**Exercise requirements:** Determine how many lines contain the string "pixels". Respond with that number and nothing more.

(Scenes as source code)
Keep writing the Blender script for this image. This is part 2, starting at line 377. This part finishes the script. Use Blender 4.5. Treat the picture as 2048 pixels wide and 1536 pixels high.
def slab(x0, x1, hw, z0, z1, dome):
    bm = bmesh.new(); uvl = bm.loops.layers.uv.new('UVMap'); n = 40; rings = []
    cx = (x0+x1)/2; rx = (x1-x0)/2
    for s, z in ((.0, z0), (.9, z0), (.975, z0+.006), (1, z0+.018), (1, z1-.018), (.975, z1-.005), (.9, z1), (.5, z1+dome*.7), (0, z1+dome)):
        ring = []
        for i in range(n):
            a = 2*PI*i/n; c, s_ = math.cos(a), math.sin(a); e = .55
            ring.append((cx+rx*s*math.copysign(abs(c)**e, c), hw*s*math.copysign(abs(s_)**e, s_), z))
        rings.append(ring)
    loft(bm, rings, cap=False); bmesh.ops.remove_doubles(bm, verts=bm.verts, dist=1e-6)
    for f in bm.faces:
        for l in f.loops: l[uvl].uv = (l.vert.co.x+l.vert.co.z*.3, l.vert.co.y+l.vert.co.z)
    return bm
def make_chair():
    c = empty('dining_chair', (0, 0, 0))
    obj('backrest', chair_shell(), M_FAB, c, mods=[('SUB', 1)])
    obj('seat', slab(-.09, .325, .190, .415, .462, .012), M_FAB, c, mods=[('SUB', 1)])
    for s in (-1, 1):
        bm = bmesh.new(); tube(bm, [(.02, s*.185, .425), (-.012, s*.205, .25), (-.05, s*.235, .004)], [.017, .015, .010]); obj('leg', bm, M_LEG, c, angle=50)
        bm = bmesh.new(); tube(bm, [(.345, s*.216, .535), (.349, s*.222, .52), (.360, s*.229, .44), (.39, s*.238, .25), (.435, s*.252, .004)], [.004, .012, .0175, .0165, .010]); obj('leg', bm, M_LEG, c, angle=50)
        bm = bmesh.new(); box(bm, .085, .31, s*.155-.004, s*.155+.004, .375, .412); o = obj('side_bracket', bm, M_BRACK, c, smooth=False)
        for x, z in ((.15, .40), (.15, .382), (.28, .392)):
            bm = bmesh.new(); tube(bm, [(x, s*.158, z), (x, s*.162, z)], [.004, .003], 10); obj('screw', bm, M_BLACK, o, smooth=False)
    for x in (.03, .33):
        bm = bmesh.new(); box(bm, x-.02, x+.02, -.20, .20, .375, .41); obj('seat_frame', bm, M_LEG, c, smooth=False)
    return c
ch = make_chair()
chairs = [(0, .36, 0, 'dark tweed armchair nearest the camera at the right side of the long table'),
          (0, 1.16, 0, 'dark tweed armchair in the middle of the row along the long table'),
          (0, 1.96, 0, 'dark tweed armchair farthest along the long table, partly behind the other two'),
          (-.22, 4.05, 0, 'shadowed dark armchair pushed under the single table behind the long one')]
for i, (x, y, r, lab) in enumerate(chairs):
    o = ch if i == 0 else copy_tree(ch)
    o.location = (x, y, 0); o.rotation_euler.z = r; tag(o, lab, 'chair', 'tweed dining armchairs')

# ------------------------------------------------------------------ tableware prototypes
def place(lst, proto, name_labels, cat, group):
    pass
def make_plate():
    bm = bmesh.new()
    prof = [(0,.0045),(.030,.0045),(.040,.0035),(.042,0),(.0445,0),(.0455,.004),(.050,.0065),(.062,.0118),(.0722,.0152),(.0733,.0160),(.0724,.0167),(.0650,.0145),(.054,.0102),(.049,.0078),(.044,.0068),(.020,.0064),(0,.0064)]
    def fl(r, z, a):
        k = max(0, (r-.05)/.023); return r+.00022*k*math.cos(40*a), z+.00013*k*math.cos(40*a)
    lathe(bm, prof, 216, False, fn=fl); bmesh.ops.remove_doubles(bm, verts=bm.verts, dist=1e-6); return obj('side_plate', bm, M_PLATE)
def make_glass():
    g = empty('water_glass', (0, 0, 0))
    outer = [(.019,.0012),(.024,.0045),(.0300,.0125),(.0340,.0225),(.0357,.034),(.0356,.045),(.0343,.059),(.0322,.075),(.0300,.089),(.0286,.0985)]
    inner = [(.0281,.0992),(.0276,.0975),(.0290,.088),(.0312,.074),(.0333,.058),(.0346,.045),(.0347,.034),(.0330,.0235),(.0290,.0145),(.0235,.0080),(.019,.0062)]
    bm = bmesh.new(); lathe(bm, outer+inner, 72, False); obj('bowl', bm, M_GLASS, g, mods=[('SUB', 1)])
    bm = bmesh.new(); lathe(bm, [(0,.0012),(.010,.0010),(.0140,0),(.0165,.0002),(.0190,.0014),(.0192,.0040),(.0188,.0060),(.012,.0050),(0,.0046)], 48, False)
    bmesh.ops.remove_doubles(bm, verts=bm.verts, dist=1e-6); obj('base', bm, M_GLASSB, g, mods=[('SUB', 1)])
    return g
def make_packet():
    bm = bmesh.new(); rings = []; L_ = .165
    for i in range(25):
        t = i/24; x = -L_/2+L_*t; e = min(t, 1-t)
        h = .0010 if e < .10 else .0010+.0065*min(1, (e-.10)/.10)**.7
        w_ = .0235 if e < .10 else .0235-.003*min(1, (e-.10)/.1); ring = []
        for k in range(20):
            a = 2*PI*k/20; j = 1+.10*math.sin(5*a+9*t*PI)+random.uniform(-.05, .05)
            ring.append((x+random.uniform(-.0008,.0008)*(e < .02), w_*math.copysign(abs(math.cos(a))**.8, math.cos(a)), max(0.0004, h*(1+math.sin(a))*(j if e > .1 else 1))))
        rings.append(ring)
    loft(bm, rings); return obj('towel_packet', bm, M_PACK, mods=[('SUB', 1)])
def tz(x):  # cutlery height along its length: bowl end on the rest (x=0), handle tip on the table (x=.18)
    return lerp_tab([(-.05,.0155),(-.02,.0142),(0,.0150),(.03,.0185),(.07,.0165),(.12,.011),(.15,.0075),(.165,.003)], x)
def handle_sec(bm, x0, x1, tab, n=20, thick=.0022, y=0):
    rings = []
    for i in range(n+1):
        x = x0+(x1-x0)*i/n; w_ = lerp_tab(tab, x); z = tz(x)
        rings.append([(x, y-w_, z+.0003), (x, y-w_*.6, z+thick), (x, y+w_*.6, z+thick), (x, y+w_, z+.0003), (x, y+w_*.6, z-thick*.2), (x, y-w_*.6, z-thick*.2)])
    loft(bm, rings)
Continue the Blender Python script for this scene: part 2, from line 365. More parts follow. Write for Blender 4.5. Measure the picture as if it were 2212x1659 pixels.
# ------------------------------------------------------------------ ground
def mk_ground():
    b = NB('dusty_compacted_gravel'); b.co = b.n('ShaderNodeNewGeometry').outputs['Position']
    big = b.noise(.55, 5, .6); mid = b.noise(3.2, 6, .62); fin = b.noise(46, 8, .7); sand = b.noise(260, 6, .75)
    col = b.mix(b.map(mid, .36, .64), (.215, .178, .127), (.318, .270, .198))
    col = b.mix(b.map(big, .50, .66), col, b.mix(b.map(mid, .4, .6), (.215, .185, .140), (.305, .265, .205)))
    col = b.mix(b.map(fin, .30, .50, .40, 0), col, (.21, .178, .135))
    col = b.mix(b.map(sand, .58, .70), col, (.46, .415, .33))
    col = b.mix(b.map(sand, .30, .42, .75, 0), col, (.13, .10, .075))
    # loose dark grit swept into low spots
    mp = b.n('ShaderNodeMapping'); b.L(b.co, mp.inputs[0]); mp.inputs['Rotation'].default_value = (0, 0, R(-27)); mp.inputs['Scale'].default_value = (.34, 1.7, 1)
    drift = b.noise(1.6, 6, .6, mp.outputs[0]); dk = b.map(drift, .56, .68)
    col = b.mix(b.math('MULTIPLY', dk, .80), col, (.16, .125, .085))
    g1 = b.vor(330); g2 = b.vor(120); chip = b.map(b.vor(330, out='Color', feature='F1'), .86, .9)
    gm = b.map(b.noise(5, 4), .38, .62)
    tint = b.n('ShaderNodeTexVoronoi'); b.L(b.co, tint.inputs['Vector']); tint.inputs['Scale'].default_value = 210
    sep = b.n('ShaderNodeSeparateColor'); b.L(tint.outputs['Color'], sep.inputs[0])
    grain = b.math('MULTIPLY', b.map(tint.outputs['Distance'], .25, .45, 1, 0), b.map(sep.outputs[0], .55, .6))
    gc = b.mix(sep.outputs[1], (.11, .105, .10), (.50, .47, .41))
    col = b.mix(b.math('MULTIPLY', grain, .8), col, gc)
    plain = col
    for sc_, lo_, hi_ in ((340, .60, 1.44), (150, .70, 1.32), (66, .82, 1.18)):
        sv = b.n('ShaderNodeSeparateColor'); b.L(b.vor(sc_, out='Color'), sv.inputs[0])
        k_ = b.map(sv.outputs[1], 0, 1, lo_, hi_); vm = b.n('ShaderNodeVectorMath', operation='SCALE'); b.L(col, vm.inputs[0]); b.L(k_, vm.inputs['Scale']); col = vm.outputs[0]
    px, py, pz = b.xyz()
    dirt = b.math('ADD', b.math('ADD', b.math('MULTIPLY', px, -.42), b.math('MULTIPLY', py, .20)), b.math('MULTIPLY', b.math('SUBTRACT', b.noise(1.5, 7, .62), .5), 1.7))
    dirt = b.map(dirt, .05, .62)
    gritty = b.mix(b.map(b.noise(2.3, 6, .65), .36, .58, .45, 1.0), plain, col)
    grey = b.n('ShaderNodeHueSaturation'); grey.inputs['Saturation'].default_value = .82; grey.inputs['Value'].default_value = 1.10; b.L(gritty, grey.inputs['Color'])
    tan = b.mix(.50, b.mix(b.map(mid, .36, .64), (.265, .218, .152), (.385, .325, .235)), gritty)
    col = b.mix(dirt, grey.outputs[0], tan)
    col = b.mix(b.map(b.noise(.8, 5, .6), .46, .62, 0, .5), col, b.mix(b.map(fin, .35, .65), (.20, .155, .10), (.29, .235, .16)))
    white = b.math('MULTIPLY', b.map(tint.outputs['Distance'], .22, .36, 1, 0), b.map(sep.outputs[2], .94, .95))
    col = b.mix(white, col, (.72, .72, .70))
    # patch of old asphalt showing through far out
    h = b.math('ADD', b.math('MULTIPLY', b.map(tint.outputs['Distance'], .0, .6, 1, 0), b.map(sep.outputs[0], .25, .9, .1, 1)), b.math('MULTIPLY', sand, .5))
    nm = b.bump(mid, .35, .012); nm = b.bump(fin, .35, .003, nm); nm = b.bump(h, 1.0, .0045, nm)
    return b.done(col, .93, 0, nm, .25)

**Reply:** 2